With peoples experience, is the X Bee very reliable say if I was to use it in an area where many people might be using cell phones.
I am constructing a robot to use as a promo, but am concerned that I might tend to lose communication between the Xbee on the robot and my control device, where I will demoing the robot. I present in larger crowds like at our local summer fair, and am concerned that I might drop communication if there are a lot of people using their cell phones? I imagine as long as many are not using the WIFI it should not be too much of a problem.
johncap:
With peoples experience, is the X Bee very reliable say if I was to use it in an area where many people might be using cell phones.

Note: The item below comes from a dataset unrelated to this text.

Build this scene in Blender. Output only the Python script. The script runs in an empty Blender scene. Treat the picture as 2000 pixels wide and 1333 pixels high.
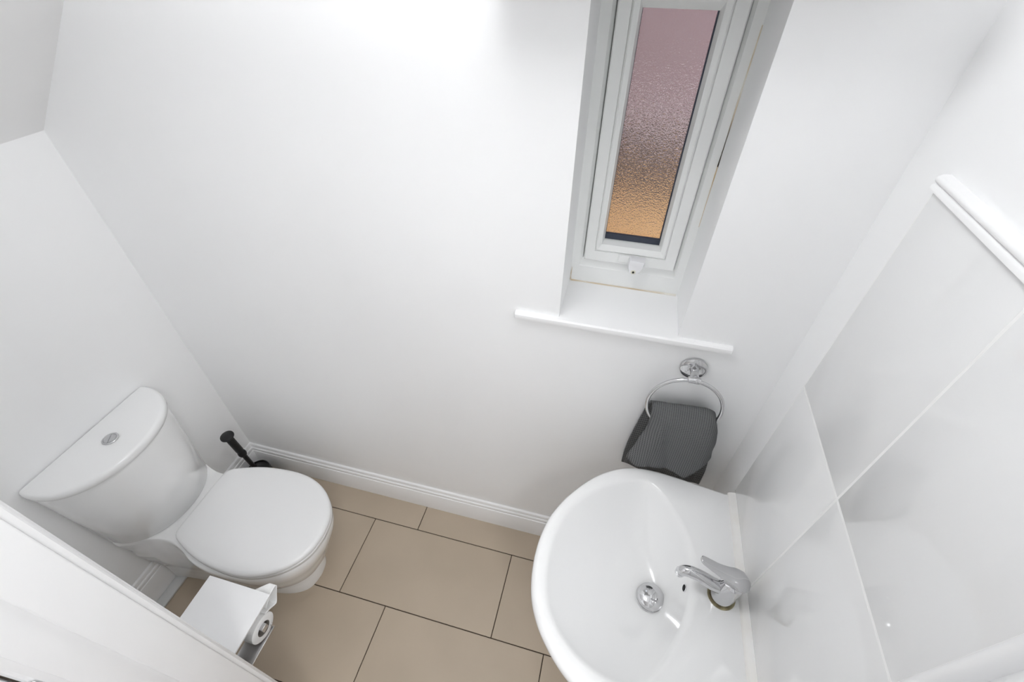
import bpy, bmesh, math, random
from mathutils import Vector, Matrix, noise

# ------------------------------------------------------------------ scene, camera, light
sc = bpy.context.scene
COL = sc.collection
sc.view_settings.view_transform = 'Standard'
sc.view_settings.look = 'None'
sc.view_settings.gamma = 1.0
sc.view_settings.use_curve_mapping = False
sc.view_settings.exposure = 0.08
try:
    sc.cycles.use_denoising = True
    sc.cycles.max_bounces = 10
    sc.cycles.diffuse_bounces = 8
    sc.cycles.glossy_bounces = 6
    sc.cycles.transmission_bounces = 10
    sc.cycles.sample_clamp_indirect = 6.0
    sc.cycles.caustics_reflective = False
    sc.cycles.caustics_refractive = False
    sc.cycles.use_adaptive_sampling = True
    sc.cycles.adaptive_threshold = 0.08
    sc.cycles.use_light_tree = False
    sc.cycles.blur_glossy = 0.5
except Exception:
    pass

cam = bpy.data.cameras.new('camera')
cam.sensor_width = 36.0
cam.lens = 881.2515 / 2000 * 36.0
cam.clip_start = 0.01
camo = bpy.data.objects.new('camera', cam)
COL.objects.link(camo)
R_ = Vector((0.96813791, 0.25030732, 0.00743177)); U_ = Vector((-0.17464585, 0.65363095, 0.73638672)); F_ = Vector((-0.17946535, 0.71422183, -0.67652004))
m = Matrix(((R_.x, U_.x, -F_.x, 1.42838596), (R_.y, U_.y, -F_.y, -0.85736242), (R_.z, U_.z, -F_.z, 1.86682973), (0, 0, 0, 1)))
camo.matrix_world = m
sc.camera = camo

world = bpy.data.worlds.new('overcast_sky'); sc.world = world
world.use_nodes = True
bg = world.node_tree.nodes['Background']
bg.inputs[0].default_value = (0.86, 0.92, 1.0, 1)
bg.inputs[1].default_value = 2.4

ROOM_LAMP = 11.6      # emission of the opal ceiling lamp in the cloakroom
HALL_FILL = 33.0       # emission of the unseen hall lamp, added as fill behind the camera

# ------------------------------------------------------------------ materials
MATS = {}
def mat(name, col, rough=0.5, metal=0.0, coat=0.0, var=0.02, vscale=6.0, bump=0.0, bscale=80.0, spec=0.5, emit=0.0, trans=0.0, ior=1.45, col2=None):
    if name in MATS: return MATS[name]
    M = bpy.data.materials.new(name); M.use_nodes = True
    nt = M.node_tree; b = nt.nodes['Principled BSDF']
    b.inputs['Roughness'].default_value = rough
    b.inputs['Metallic'].default_value = metal
    b.inputs['Specular IOR Level'].default_value = spec
    b.inputs['IOR'].default_value = ior
    if coat: b.inputs['Coat Weight'].default_value = coat; b.inputs['Coat Roughness'].default_value = 0.04
    if trans: b.inputs['Transmission Weight'].default_value = trans
    tc = nt.nodes.new('ShaderNodeTexCoord')
    nz = nt.nodes.new('ShaderNodeTexNoise'); nz.inputs['Scale'].default_value = vscale; nz.inputs['Detail'].default_value = 1
    nt.links.new(tc.outputs['Object'], nz.inputs['Vector'])
    rp = nt.nodes.new('ShaderNodeValToRGB')
    c2 = col2 or tuple(max(0, c * (1 - var * 2)) for c in col)
    rp.color_ramp.elements[0].position = 0.35; rp.color_ramp.elements[1].position = 0.65
    rp.color_ramp.elements[0].color = (*c2, 1); rp.color_ramp.elements[1].color = (*col, 1)
    nt.links.new(nz.outputs['Fac'], rp.inputs['Fac'])
    nt.links.new(rp.outputs['Color'], b.inputs['Base Color'])
    if bump:
        n2 = nt.nodes.new('ShaderNodeTexNoise'); n2.inputs['Scale'].default_value = bscale; n2.inputs['Detail'].default_value = 3
        nt.links.new(tc.outputs['Object'], n2.inputs['Vector'])
        bp = nt.nodes.new('ShaderNodeBump'); bp.inputs['Strength'].default_value = bump; bp.inputs['Distance'].default_value = 0.002
        nt.links.new(n2.outputs['Fac'], bp.inputs['Height']); nt.links.new(bp.outputs['Normal'], b.inputs['Normal'])
    if emit:
        b.inputs['Emission Color'].default_value = (*col, 1); b.inputs['Emission Strength'].default_value = emit
    MATS[name] = M
    return M

PAINT = mat('white_wall_paint', (0.922, 0.925, 0.928), 0.55, var=0.006, vscale=2.5)
CEILP = mat('ceiling_paint', (0.92, 0.92, 0.92), 0.7, var=0.006)
GLOSSP = mat('white_gloss_paint', (0.90, 0.90, 0.903), 0.28, var=0.01)
UPVC = mat('white_upvc', (0.86, 0.87, 0.86), 0.3, var=0.01)
CERAM = mat('white_ceramic', (0.90, 0.902, 0.90), 0.12, var=0.004, coat=0.5)
SEATM = mat('white_seat_plastic', (0.80, 0.80, 0.80), 0.22, var=0.004)
CHROME = mat('chrome', (0.66, 0.66, 0.67), 0.06, metal=1.0, var=0.005)
BRUSHED = mat('brushed_steel', (0.62, 0.62, 0.63), 0.3, metal=1.0, var=0.02)
BLACK = mat('black_plastic', (0.012, 0.012, 0.013), 0.35, var=0.1)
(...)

I am constructing a robot to use as a promo, but am concerned that I might tend to lose communication between the Xbee on the robot and my control device, where I will demoing the robot. I present in larger crowds like at our local summer fair, and am concerned that I might drop communication if there are a lot of people using their cell phones? I imagine as long as many are not using the WIFI it should not be too much of a problem.
thanks for any comments
No...
Perhaps you mean the XBee that operates in 2.4GHz. This is the same band that is used by Bluetooth and by WiFi. The Xbee uses IEEE 802.15.4 which is 2MHz wide signal. WiFi is 20MHz. Both are listen-before-transmit (CSMA/CA), so the coexist fine. Bluetooth in the same band is IEEE 802.15.3 and uses frequency hopping to avoid interference.
Cell phones operate, in No. America, in 700MHz (LTE data), 860MHz (approximately and 1900MHz (approximately).